RAW DATA:
========================================
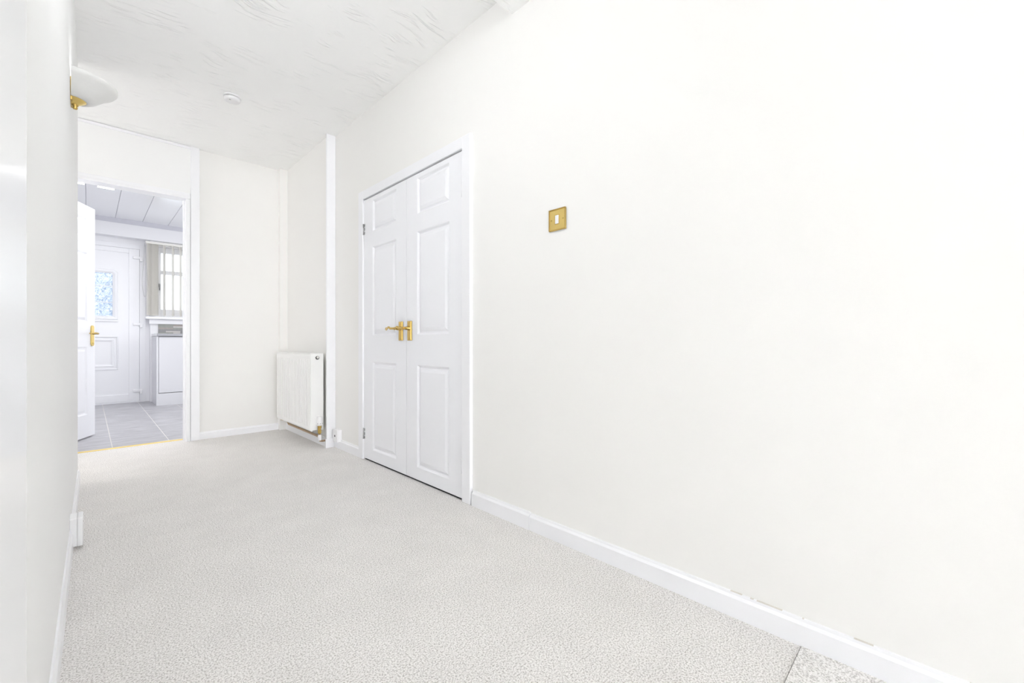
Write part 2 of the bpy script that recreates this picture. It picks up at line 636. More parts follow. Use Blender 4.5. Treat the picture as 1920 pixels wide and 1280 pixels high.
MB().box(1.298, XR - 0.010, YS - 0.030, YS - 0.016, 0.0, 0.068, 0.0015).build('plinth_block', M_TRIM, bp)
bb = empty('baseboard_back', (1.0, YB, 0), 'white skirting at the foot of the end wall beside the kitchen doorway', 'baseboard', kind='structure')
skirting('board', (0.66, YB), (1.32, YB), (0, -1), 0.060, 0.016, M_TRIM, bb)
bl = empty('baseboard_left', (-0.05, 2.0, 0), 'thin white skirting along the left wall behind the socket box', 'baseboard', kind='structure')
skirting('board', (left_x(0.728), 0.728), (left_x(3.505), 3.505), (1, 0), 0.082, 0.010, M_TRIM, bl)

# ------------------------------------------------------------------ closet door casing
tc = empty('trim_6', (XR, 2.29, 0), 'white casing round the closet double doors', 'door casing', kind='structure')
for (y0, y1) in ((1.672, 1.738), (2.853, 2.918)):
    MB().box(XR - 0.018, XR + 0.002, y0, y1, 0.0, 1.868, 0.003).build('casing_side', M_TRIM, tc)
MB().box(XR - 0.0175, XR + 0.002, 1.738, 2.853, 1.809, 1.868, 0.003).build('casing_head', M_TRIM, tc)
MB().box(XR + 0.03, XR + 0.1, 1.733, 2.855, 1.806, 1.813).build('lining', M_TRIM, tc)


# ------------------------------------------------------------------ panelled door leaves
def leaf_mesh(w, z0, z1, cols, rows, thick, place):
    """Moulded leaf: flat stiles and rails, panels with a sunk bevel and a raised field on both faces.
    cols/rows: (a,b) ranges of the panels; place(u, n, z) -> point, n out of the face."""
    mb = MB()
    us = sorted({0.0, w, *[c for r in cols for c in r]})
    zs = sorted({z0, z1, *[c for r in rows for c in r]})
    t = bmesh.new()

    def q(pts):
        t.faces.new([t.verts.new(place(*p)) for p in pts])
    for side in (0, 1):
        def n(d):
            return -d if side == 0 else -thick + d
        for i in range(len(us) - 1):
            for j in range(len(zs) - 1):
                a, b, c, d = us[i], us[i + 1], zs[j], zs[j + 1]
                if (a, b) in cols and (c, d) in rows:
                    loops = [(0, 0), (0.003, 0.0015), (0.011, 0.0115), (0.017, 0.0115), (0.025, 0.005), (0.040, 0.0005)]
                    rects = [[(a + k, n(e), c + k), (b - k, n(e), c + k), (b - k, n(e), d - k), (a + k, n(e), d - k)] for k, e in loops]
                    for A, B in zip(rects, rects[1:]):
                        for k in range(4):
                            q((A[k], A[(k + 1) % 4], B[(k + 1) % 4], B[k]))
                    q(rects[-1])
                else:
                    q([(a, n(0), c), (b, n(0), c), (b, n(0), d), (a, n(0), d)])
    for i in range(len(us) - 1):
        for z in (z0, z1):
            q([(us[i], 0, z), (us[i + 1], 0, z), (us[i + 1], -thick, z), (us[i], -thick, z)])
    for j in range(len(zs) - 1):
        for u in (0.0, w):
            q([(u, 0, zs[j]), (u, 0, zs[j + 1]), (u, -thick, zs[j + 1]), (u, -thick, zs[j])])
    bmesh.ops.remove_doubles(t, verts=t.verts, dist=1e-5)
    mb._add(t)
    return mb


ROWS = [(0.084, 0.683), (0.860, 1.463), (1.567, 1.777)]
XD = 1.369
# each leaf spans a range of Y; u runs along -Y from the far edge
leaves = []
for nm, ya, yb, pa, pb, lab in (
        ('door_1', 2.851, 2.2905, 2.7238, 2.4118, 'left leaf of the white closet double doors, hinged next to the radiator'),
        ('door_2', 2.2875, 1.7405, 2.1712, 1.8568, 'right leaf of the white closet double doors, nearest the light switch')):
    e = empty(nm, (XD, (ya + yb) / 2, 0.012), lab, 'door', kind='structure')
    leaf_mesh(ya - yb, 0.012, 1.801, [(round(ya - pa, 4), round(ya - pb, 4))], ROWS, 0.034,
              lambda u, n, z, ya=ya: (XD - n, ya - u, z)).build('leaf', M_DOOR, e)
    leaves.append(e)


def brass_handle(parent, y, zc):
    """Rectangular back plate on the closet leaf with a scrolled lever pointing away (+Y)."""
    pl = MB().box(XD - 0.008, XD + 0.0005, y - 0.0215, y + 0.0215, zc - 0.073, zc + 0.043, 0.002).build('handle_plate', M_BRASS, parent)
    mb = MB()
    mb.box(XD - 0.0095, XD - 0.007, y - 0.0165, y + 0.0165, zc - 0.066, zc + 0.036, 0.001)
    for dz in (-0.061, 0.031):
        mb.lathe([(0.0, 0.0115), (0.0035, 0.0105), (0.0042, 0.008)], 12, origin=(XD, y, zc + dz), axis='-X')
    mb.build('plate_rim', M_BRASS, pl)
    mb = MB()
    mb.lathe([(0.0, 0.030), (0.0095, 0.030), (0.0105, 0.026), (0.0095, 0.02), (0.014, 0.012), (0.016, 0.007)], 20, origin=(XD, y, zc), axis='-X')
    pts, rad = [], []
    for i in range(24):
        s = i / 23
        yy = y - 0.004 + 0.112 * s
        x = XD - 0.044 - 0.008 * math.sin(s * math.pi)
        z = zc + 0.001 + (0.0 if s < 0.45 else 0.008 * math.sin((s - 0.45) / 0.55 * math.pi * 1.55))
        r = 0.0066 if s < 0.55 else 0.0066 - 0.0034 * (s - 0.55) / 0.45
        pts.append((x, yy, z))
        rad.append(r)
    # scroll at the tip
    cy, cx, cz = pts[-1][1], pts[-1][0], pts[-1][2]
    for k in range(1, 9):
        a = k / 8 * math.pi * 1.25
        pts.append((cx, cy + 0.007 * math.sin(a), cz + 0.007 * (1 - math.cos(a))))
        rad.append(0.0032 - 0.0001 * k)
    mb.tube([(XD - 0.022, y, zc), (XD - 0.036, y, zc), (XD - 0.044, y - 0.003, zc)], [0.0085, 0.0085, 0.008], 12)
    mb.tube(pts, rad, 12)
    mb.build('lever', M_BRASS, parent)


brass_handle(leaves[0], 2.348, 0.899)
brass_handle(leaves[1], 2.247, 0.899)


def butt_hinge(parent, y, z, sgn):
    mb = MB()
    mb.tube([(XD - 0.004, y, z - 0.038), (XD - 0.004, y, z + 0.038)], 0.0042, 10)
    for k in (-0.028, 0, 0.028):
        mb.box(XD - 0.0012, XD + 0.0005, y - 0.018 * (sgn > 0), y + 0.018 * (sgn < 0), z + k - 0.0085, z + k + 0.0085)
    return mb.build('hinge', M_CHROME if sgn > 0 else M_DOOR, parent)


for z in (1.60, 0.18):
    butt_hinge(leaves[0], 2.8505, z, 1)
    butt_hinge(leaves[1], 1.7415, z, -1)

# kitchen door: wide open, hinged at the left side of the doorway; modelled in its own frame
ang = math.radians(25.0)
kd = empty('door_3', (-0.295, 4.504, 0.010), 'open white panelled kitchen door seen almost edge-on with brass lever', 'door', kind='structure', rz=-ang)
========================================
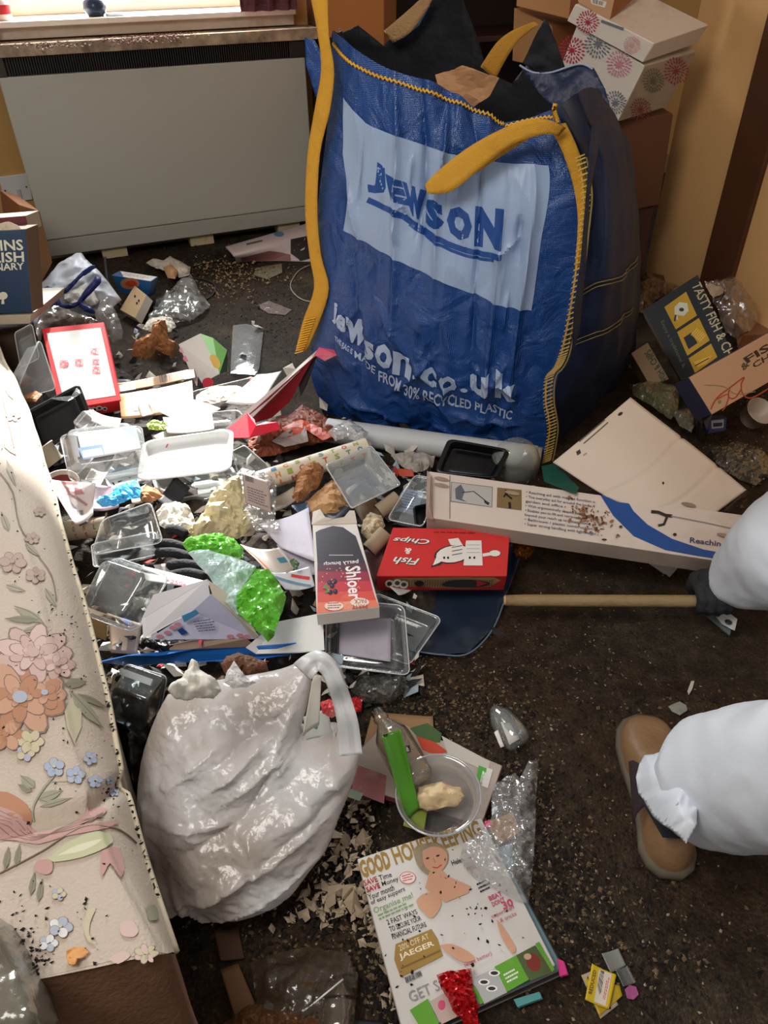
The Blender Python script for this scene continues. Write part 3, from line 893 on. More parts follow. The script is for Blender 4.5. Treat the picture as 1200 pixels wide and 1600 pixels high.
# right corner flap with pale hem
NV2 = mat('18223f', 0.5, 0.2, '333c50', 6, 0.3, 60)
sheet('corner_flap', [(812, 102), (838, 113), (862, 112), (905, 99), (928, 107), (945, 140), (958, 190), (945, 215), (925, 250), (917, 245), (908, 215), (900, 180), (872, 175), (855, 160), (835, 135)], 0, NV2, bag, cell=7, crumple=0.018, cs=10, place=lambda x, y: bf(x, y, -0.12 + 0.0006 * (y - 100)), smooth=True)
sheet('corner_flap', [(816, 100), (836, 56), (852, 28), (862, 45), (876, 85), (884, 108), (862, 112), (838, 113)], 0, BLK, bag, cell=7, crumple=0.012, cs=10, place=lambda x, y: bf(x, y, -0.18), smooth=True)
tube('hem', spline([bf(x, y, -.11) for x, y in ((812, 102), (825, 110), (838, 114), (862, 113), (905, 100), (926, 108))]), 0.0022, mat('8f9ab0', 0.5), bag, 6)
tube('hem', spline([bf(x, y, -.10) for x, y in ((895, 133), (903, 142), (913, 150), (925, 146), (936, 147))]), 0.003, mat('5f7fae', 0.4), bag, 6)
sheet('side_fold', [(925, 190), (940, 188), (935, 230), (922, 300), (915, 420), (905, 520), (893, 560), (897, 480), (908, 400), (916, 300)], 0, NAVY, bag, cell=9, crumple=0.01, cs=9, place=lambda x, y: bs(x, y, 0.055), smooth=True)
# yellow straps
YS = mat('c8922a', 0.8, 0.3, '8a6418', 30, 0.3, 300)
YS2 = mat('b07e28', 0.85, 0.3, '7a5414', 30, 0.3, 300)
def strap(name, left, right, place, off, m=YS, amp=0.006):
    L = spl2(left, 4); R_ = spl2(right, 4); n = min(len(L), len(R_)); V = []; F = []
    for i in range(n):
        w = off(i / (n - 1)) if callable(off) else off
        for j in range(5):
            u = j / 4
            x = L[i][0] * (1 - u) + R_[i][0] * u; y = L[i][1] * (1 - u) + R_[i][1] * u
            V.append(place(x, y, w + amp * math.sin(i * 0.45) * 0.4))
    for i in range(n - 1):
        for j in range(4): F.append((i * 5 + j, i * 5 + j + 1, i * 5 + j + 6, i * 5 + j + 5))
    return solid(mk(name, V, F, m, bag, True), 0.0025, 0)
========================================
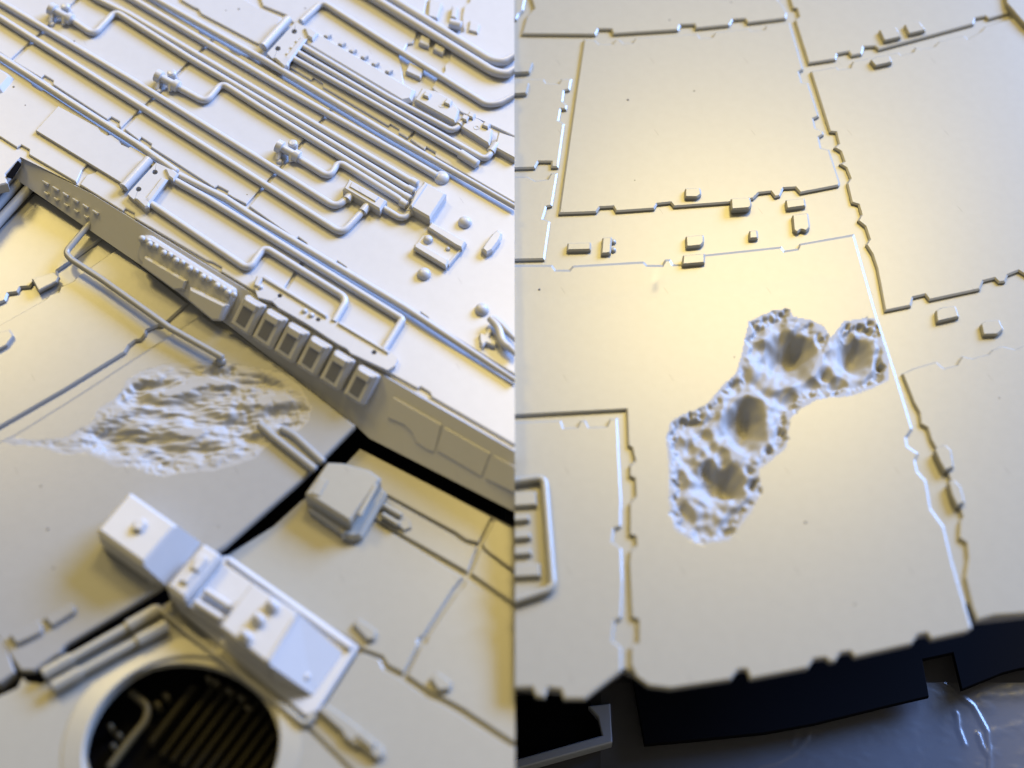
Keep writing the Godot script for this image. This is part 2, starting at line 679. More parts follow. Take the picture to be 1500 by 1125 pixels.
========================================
WHAT THE TASK ASKS: Return exactly the lines above from the line that has "The Blender Python" through the line that has "- 100)), smooth=True)", inclusive, and nothing else.

OUTPUT:
The Blender Python script for this scene continues. Write part 3, from line 893 on. More parts follow. The script is for Blender 4.5. Treat the picture as 1200 pixels wide and 1600 pixels high.
# right corner flap with pale hem
NV2 = mat('18223f', 0.5, 0.2, '333c50', 6, 0.3, 60)
sheet('corner_flap', [(812, 102), (838, 113), (862, 112), (905, 99), (928, 107), (945, 140), (958, 190), (945, 215), (925, 250), (917, 245), (908, 215), (900, 180), (872, 175), (855, 160), (835, 135)], 0, NV2, bag, cell=7, crumple=0.018, cs=10, place=lambda x, y: bf(x, y, -0.12 + 0.0006 * (y - 100)), smooth=True)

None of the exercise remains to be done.